Akademik Veri Yönetim Sistemi
International Journal of Applied Earth Observation and Geoinformation, cilt.146, 2026 (SCI-Expanded, Scopus)
Forest fires pose a significant threat to ecosystems, biodiversity, and human settlements. This study focuses on the Arsin Forest Sub-district Directorate, located in Trabzon, Türkiye, with the aim of developing wildfire susceptibility maps using machine learning techniques. To improve the completeness of the wildfire inventory dataset, official fire records from 2013 to 2022 were integrated with active fire pixel data obtained from the Fire Information for Resource Management System (FIRMS) for the period 2001–2012. Five machine learning models Random Forest (RF), Artificial Neural Network (ANN), Gradient Boosting Machine (GBM), Extreme Gradient Boosting (XGBoost), and Deep Neural Network (DNN) were employed to generate susceptibility maps. Model performance was evaluated using accuracy, precision, recall, F1-score, ROC curves, and AUC-ROC metrics. Seventeen wildfire conditioning factors, categorized into four groups (topographic, meteorological, stand-related, and anthropogenic), were used to assess fire risk.
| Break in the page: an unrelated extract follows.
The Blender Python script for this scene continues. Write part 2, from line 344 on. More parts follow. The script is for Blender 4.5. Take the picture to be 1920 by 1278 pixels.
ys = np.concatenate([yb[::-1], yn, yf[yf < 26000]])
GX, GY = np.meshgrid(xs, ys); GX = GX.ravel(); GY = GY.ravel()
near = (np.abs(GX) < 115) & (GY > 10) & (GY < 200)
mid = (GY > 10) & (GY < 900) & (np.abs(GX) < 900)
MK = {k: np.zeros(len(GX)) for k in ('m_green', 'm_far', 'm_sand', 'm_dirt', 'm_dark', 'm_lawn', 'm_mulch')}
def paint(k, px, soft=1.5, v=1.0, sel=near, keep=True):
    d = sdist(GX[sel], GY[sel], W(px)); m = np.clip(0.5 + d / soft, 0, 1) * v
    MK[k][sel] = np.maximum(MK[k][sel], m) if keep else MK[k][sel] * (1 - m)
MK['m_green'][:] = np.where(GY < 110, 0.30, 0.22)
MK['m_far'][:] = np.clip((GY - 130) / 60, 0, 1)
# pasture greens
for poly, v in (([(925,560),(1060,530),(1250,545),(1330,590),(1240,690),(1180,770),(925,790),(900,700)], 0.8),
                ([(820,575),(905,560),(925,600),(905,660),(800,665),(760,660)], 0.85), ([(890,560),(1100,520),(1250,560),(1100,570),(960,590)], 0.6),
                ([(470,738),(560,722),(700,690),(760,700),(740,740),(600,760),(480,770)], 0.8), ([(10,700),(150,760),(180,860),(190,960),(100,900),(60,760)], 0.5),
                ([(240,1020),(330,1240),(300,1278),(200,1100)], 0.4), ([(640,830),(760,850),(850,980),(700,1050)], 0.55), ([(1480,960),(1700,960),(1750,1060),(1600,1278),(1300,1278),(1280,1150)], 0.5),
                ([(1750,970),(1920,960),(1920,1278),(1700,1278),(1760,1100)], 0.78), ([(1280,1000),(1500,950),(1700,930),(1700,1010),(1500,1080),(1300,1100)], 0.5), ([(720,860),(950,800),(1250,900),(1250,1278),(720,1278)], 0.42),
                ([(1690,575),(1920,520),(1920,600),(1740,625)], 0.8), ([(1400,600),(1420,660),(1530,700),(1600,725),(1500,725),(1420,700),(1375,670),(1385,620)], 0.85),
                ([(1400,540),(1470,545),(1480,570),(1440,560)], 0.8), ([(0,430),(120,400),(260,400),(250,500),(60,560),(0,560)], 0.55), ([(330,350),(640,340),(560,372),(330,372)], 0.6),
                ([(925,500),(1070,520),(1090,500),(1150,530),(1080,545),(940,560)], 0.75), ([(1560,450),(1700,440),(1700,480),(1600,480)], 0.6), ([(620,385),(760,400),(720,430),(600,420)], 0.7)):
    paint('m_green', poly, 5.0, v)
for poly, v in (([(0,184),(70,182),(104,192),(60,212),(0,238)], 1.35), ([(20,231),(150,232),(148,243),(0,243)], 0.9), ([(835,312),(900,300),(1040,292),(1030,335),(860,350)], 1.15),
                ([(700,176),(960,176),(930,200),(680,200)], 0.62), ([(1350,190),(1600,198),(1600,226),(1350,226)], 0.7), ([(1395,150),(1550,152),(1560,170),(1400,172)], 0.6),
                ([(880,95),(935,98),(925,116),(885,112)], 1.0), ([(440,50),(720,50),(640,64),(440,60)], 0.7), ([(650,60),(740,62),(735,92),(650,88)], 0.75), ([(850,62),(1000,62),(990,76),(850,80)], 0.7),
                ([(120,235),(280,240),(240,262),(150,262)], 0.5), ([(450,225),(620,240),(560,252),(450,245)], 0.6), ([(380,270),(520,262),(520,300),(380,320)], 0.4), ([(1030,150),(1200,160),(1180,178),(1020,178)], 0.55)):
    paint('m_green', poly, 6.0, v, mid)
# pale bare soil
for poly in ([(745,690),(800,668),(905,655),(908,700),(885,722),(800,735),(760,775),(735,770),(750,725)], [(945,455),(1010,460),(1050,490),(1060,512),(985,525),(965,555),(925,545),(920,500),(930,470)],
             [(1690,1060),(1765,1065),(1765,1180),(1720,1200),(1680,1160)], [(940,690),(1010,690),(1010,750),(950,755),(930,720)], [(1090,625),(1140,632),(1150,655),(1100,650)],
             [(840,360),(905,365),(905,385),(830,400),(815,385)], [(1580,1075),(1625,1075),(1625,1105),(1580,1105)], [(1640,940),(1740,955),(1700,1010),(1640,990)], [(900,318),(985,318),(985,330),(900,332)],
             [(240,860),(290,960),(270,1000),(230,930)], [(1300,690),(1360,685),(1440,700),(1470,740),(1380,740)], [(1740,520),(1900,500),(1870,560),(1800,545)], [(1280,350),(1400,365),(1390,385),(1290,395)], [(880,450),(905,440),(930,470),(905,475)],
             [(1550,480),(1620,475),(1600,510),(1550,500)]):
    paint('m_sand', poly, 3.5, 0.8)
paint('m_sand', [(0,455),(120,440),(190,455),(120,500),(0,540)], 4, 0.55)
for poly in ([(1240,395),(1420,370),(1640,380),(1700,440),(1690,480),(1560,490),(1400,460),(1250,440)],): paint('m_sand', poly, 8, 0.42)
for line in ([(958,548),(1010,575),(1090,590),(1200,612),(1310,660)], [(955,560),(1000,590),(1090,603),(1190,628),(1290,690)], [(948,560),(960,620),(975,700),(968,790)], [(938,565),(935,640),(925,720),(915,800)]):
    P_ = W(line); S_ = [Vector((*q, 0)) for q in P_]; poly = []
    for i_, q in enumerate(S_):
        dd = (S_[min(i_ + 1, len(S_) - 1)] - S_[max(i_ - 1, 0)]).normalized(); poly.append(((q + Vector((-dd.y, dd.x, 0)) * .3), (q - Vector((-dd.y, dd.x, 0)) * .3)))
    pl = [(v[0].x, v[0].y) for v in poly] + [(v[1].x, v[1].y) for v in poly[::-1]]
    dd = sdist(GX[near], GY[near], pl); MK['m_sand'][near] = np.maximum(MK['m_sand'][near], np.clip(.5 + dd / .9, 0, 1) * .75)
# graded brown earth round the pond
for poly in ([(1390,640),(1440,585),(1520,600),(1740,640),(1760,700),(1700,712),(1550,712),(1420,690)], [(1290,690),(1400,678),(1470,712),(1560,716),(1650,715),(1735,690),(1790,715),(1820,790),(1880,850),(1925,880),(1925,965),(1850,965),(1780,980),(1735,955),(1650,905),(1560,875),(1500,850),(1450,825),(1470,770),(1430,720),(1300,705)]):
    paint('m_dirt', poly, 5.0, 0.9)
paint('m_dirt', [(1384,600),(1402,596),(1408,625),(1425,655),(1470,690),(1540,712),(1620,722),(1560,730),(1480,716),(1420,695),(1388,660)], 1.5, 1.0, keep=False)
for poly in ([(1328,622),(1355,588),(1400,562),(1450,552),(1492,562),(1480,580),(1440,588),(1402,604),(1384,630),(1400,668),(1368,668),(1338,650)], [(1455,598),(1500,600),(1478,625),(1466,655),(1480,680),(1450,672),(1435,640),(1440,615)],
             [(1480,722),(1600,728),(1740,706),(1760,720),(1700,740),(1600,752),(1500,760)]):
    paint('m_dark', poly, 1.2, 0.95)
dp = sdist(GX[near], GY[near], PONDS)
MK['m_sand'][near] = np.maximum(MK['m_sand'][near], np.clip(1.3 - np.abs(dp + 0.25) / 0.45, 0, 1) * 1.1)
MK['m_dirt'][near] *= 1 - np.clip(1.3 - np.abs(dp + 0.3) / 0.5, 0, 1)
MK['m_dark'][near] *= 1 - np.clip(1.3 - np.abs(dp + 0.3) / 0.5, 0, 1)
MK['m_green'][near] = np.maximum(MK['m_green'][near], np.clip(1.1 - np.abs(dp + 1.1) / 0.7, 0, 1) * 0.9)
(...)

Unlike previous studies, this research incorporates a region-specific anthropogenic variable: proximity to hazelnut cultivation. Feature importance scores were computed to determine the influence of each factor on fire occurrence. Additionally, SHapley Additive exPlanations (SHAP), accompanied by graphical analysis, were used to interpret the relationships between predictors and fire events. Areas of very high fire susceptibility covering 4.62% and 4.86% of the study area were identified by the RF and GBM models, both achieving an accuracy of 0.98.